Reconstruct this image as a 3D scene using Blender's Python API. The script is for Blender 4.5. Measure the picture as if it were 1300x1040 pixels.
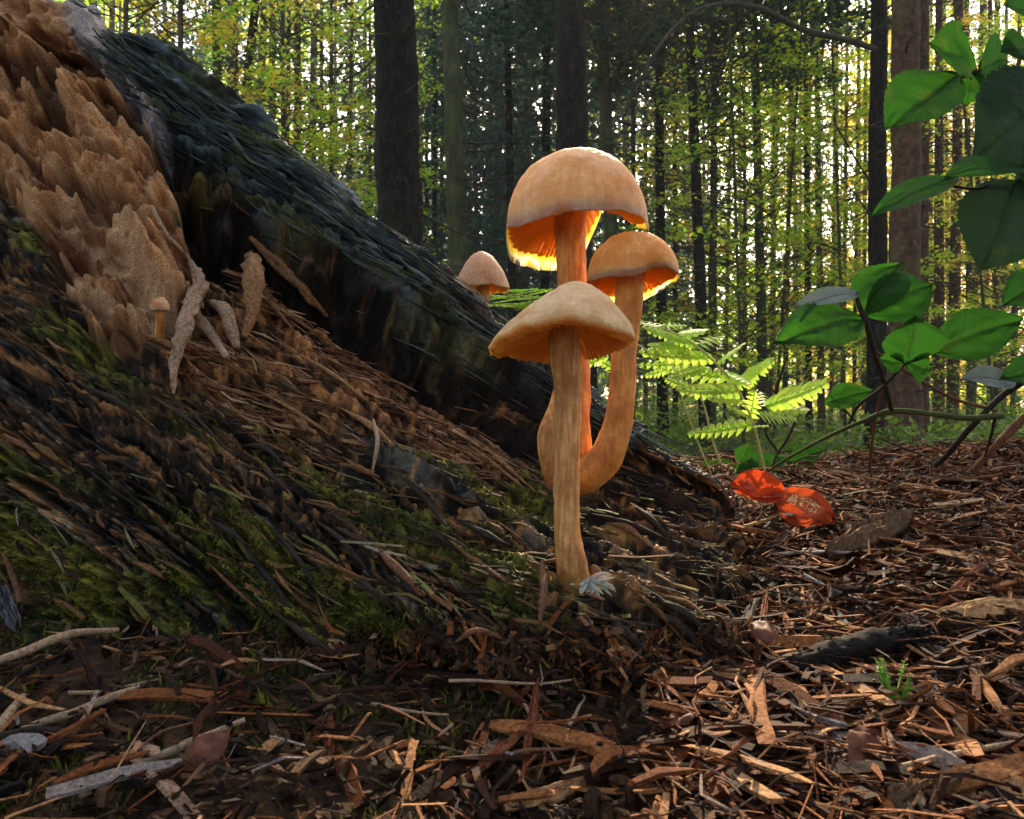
import bpy, math, random
import numpy as np
from mathutils import Vector, Matrix, Euler
random.seed(7)
rng = np.random.default_rng(11)
R = math.radians
for o in list(bpy.data.objects): bpy.data.objects.remove(o)
scn = bpy.context.scene
COL = scn.collection

# ------------------------------------------------------------------ camera, sky, sun, exposure
F = 1020.0                      # focal length in photo pixels (photo 1300 x 1040)
CZ = 0.45                       # camera height above the forest floor
cam_d = bpy.data.cameras.new('camera'); cam = bpy.data.objects.new('camera', cam_d); COL.objects.link(cam)
cam.location = (0, 0, CZ); cam.rotation_euler = (R(90), 0, 0)
cam_d.sensor_width = 36; cam_d.lens = 36 * F / 1300
cam_d.clip_start = 0.005; cam_d.clip_end = 400
cam_d.dof.use_dof = True; cam_d.dof.focus_distance = 0.31; cam_d.dof.aperture_fstop = 64
scn.camera = cam
SUN_EL, SUN_AZ = 31.0, 9.0      # azimuth clockwise (to the right) from +Y
w = bpy.data.worlds.new('World'); scn.world = w; w.use_nodes = True
nt = w.node_tree; bg = nt.nodes['Background']
sky = nt.nodes.new('ShaderNodeTexSky'); sky.sky_type = 'NISHITA'; sky.sun_disc = False
sky.sun_elevation = R(SUN_EL); sky.sun_rotation = R(SUN_AZ); sky.dust_density = 4.0; sky.ozone_density = 0.2; sky.air_density = 0.8
nt.links.new(sky.outputs[0], bg.inputs[0]); bg.inputs[1].default_value = 0.12
sd = bpy.data.lights.new('sun', 'SUN'); so = bpy.data.objects.new('sun', sd); COL.objects.link(so)
sd.energy = 5.0; sd.angle = R(0.5); sd.color = (1.0, 0.82, 0.55)
SUN = Vector((math.sin(R(SUN_AZ)) * math.cos(R(SUN_EL)), math.cos(R(SUN_AZ)) * math.cos(R(SUN_EL)), math.sin(R(SUN_EL))))
so.rotation_euler = (-SUN).to_track_quat('-Z', 'Y').to_euler(); so.location = (0, 0, 12)
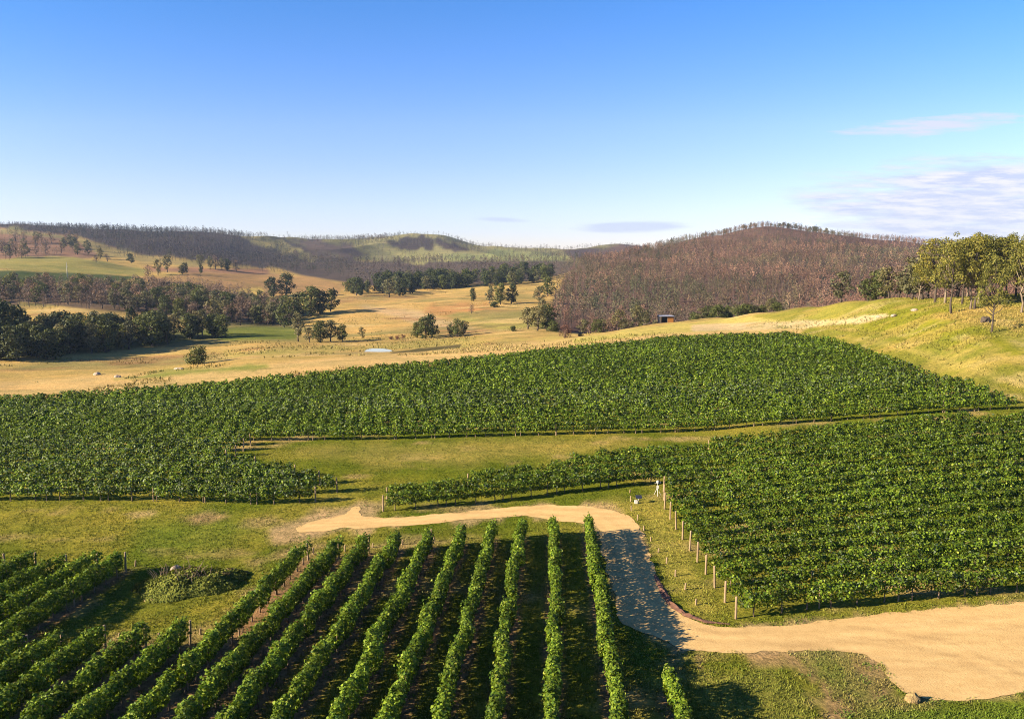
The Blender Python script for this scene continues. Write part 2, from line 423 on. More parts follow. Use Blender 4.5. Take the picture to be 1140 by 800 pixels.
L_POLY = [(-300, 562), (0, 559), (100, 558), (200, 559), (310, 566), (376, 549), (372, 543), (330, 531), (252, 516), (262, 508), (270, 502), (283, 493), (500, 489), (640, 486), (780, 482), (960, 468), (1135, 456),
          (1050, 428), (980, 402), (930, 384), (880, 376), (800, 378), (700, 386), (600, 396), (500, 407), (400, 417), (300, 427), (150, 441), (0, 450), (-300, 466)]
R_POLY = [(428, 571), (500, 565), (560, 559), (640, 549), (735, 538), (745, 575), (768, 610), (788, 645), (803, 668), (818, 691), (900, 681), (960, 674), (1020, 671), (1140, 661), (1460, 634),
          (1460, 474), (1140, 470), (960, 480), (840, 492), (740, 512), (640, 522), (560, 536), (500, 547), (428, 560)]
road_w = gpoly(ROAD); LW = gpoly(L_POLY); RW = gpoly(R_POLY)

# ------------------------------------------------------------------ the near rows, straight lines x = c + DX * y
DX = 0.053
near_rows = []                                    # c, y far end
def near_from(u, v):                              # photo pixel of the canopy top at the far end of a row
    T = float(tan_v(v)); y = (2.0 - CAMZ) / T
    for _ in range(12):
        x = (u - 570) / FPX * (CP - T * SP) * y; y = (1.95 + float(zf(x, y)) - CAMZ) / T
    x = (u - 570) / FPX * (CP - T * SP) * y
    return x - DX * y, y
for u, v in [(745, 737), (655, 571), (617, 574), (580, 576), (548, 579), (514, 583), (480, 586), (443, 589), (409, 592), (377, 596), (341, 599),
             (208, 686), (160, 690), (115, 692), (67, 698), (25, 703), (136, 612), (104, 613), (71, 613), (36, 613), (4, 613)]:
    near_rows.append(near_from(u, v))
SP_N = 2.62
c_left = near_rows[-1][0]
for k in (1, 2, 3, 4, 5): near_rows.append((c_left - SP_N * k, near_rows[-1][1]))

# ------------------------------------------------------------------ ground sheet with its land cover
a_in = np.linspace(-0.70, 0.70, 521)
a_out = np.array([0.75, 0.82, 0.92, 1.05, 1.2, 1.45])
A = np.concatenate([-a_out[::-1], a_in, a_out])
Yg = [-70.0]
while Yg[-1] < 3150:
    y = Yg[-1]
    Yg.append(y + (0.9 if 35 < y < 125 else 6.0 if y <= 35 else 0.0072 * (y + 20)))
Yg = np.array(Yg)
XX = A[None, :] * (Yg[:, None] + 100); YY = np.repeat(Yg[:, None], len(A), 1)
XX, YY = XX.ravel(), YY.ravel()
ZZ = zf(XX, YY)
yv = np.maximum(YY, 12.0)
PU, PV = to_px(XX, yv, ZZ)
jit = lambda sc, seed: (fbm(XX / sc, YY / sc, seed, 4) - 0.5)
GREEN, YGREEN, GOLD, PINK = (0.112, 0.138, 0.013), (0.205, 0.184, 0.028), (0.385, 0.27, 0.092), (0.455, 0.32, 0.130)
cover = np.empty((len(XX), 3)); cover[:] = GOLD
def paint(poly, colr, soft=2.0, ymin=0, ymax=1e9, amt=1.0, rag=0.0, world=False, bw=None):
    poly = np.asarray(poly, float)
    px, py = (XX, YY) if world else (PU, PV)
    m = (px > poly[:, 0].min() - 6 * soft) & (px < poly[:, 0].max() + 6 * soft) & (py > poly[:, 1].min() - 6 * soft) & (py < poly[:, 1].max() + 6 * soft) & (YY >= ymin) & (YY <= ymax)
    idx = np.nonzero(m)[0]
    if not len(idx): return
    d = sdist(px[idx], py[idx], poly)
    if rag: d = d + rag * 2 * (fbm(XX[idx] / (YY[idx] * 0.02 + 1.0), YY[idx] / (YY[idx] * 0.04 + 1.5), 31, 4) - 0.5)
    w = sstep(-soft, soft, d)[:, None] * amt
    cover[idx] = cover[idx] * (1 - w) + np.array(colr) * w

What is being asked
As listed above, the lines from the line with "The Blender Python" to the line with "road_w = gpoly(ROAD);" are to be echoed exactly, with both ends included and nothing added.

Solution to this exercise
The Blender Python script for this scene continues. Write part 2, from line 423 on. More parts follow. Use Blender 4.5. Take the picture to be 1140 by 800 pixels.
L_POLY = [(-300, 562), (0, 559), (100, 558), (200, 559), (310, 566), (376, 549), (372, 543), (330, 531), (252, 516), (262, 508), (270, 502), (283, 493), (500, 489), (640, 486), (780, 482), (960, 468), (1135, 456),
          (1050, 428), (980, 402), (930, 384), (880, 376), (800, 378), (700, 386), (600, 396), (500, 407), (400, 417), (300, 427), (150, 441), (0, 450), (-300, 466)]
R_POLY = [(428, 571), (500, 565), (560, 559), (640, 549), (735, 538), (745, 575), (768, 610), (788, 645), (803, 668), (818, 691), (900, 681), (960, 674), (1020, 671), (1140, 661), (1460, 634),
          (1460, 474), (1140, 470), (960, 480), (840, 492), (740, 512), (640, 522), (560, 536), (500, 547), (428, 560)]
road_w = gpoly(ROAD); LW = gpoly(L_POLY); RW = gpoly(R_POLY)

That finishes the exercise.